Ongwae to starve underperforming departments of cash

County executives who fail in their duties will be named and shamed, he says.

In Summary

• Ongwae said he will not entertain officials who sleep on their jobs.  

• He will name and shame ministers and chief officers in his administration who do nto perform their duties appropriately.

Kisii Governor James Ongwae has promised to cut budgets for underperforming departments in efforts to spur service delivery.

The slashed monies will be directed to those departments that meet their performance targets, he said. 

Ongwae also warned executives in his administration who fail in their mandate that they will be named and shamed.

The governor spoke yesterday during the signing of new contracts by his county executives.

He said there was a need to transform how his executives operate. Those who fail to perform their duties have no space in the government, he said. 

 “We may spare them the agony of being paraded here today but in the next exercise I will be forced to parade them here for all and sundry to see who among my staff is lazy,” Ongwae said.

Ongwae said the residents need services delivered to them. 

“Performance contracting boils down to service delivery which all of us must be ready to improve because that is what has put us here. Going forward it will not be business as usual. Each staff should be seen to be doing their work as expected,” Ongwae said.

The county chief said he has launched a Rapid Service Delivery programme that will be headed by Deputy Governor Joash Maangi.

The unit, the governor said, will oversee the implementation of various projects and ensure they are completed within the required timeframe.

 

Ongwae said it was ironical that the departments that consume the largest budget share were the ones that failed to meet targets during the assessment.

An annual external assessment report placed the Executive in charge of Agriculture Ezman Onsarigo the best overall. 

Onsarigo was followed by Finance and Administration and, Stakeholder Management executives.
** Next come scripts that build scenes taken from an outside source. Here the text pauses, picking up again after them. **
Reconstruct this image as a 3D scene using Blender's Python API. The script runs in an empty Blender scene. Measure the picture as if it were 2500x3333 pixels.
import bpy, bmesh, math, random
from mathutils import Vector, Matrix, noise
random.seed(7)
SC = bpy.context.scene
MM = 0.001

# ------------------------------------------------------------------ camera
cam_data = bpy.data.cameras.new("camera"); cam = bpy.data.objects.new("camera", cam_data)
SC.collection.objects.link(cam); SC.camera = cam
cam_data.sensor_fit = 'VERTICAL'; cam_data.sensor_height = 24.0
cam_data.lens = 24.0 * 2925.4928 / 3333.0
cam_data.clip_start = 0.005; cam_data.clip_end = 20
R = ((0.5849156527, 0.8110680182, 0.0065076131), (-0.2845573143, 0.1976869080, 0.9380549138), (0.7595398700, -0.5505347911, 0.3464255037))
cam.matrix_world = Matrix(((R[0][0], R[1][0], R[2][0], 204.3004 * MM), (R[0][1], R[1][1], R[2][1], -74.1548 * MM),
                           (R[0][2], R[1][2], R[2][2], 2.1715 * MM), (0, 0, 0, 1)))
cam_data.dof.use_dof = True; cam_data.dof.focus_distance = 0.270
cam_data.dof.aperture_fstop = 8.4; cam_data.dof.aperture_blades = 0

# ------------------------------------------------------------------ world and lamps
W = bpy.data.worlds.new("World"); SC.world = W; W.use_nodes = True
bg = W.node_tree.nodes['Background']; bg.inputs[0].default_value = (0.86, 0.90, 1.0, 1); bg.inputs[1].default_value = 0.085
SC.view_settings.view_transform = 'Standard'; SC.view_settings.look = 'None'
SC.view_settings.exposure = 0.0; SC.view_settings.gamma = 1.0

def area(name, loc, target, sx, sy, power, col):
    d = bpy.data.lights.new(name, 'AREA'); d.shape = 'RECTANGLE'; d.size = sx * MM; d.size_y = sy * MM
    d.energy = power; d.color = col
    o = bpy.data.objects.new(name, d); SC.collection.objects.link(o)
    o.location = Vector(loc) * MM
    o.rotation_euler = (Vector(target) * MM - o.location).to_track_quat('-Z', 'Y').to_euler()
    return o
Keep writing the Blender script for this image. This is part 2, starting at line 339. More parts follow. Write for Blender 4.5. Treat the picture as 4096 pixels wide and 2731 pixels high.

The department of Physical planning closed the ranking at position 10.

Separately, the governor said the county is among 12 municipalities that will benefit from the £70 million under the Sustainable Urban Economic Development (SUED) programme. 

Kisii will get up to Sh800 million be put into value addition projects.

Among the projects to be given priority are soapstone crafts and fruit and vegetable processing.

The administration is also exploring the possibility of tapping into sugarcane juice production as it moves to grow its economy.

The donation will be channelled through Atkins, a charity affiliated to UKAID, to the benefiting municipalities across the country.

Atkins Kenya team leader Simon Elliot said the programme will run for five years with the primary focus being value addition.

Elliot said the agency will work with the Kisii Municipal leadership to integrate value chain development into its urban planning.

“With SUED help, the municipality will utilise a systematic approach to sustainable economic development,” Elliot said.

Elliot was accompanied by SUED Institutional Strengthening leader Jeremiah Nyambane and Stakeholder leader Godwin Ochieng.

The team said they will work with the municipal leadership to innovate solutions that are cognisant of norms and resources.